Machine learning with spiking neural networks can potentially benefit from the use of learning principles drawn from neuroscience, as many conventional learning approaches require differentiable and thus non-bio-plausible neuron activation functions. By approximating the population code of the lateral geniculate nucleus (LGN) as a latent variable model, the population responses to discrete stimuli are organized into clusters that can be learned in an unsupervised fashion. This approach is desirable because it is inherently error-correcting in the sense that stochastic fluctuations in population response to the same stimulus will robustly elicit the same associated cluster.

[Research conducted under Dr. Guillermo Reyes Souto @USC. Report (PDF), Github repo]

Partial differential equations (PDEs) govern a wide variety of fundamental processes in nature. Their influence spans fields such as fluid mechanics, thermodynamics, and quantum mechanics, among many others. Thus, it follows that the ability to predict how systems governed by PDEs evolve in time is of significant importance to engineers and scientists alike.

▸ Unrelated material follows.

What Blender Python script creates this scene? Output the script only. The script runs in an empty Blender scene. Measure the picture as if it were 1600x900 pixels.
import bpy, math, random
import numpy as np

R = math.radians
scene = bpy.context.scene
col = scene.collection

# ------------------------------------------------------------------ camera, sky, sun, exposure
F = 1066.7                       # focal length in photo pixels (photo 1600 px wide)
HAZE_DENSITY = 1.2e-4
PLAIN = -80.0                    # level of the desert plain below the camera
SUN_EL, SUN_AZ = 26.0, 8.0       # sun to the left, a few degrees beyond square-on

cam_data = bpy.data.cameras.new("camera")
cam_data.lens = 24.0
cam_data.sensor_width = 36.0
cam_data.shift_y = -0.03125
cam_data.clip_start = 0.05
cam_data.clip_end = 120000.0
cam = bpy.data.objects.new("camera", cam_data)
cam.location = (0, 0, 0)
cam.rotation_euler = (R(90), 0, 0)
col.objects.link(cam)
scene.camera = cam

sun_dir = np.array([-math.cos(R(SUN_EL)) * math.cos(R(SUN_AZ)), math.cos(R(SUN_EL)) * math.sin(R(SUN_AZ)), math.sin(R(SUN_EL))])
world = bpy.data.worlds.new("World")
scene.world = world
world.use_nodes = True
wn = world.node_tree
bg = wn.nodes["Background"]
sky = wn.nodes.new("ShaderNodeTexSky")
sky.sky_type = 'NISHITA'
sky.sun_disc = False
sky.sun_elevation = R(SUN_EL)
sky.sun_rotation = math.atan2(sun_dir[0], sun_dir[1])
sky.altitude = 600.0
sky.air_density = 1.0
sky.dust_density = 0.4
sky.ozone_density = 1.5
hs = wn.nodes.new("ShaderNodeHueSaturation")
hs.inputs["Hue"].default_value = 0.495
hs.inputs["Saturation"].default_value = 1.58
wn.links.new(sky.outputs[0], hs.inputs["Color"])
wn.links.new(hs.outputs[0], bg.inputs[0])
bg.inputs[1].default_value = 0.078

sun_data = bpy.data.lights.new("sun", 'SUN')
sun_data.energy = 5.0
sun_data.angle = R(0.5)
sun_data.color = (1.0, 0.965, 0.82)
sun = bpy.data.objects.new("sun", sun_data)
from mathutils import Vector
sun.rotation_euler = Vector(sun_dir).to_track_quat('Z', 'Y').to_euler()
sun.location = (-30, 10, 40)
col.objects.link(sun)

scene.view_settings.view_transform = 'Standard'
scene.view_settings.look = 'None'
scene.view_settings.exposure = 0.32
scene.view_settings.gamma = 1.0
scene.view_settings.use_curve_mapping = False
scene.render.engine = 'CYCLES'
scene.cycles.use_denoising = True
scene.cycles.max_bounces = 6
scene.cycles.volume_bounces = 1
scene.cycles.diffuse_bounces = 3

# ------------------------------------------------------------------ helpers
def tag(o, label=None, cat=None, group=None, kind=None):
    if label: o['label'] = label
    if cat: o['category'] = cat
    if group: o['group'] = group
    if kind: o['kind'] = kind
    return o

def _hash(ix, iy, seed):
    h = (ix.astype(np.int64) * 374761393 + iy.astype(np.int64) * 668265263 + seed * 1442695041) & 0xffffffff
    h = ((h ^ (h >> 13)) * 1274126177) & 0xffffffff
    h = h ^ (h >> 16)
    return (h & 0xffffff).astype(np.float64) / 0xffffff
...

Prior work has shown that residual networks (ResNets) can effectively learn the evolution operator of an unknown PDE in modal space, allowing for prediction without prior knowledge of equation structure. Following this approach, spiking neural networks (SNNs) show potential for a computationally efficient learning paradigm for this problem due to their natural affinity for time-series problems. By encoding the problem of learning modal coefficients into a spatio-temporal sequence learning problem, the SuperSpike learning algorithm (Zenke and Ganguli, 2018) can be applied.

[Research conducted for PHYS 760, a PhD-level course focused on pursuing an original research topic. Report (PDF), Github repo]

Recent work by Pantone et al. from Rain Neuromorphics proved that their novel manufacturing method for neuromorphic hardware naturally produces small-world networks, a hallmark characteristic of real connectomes. However, the criticality hypothesis implies that small-worldness does not completely describe the network topology of the brain, and introduces hierarchical modular networks (HMNs) as a viable alternative. This work reproduces the results of Pantone et al. from scratch, then extends the analysis to investigate the feasibility of producing HMNs with the same nanowire deposition process.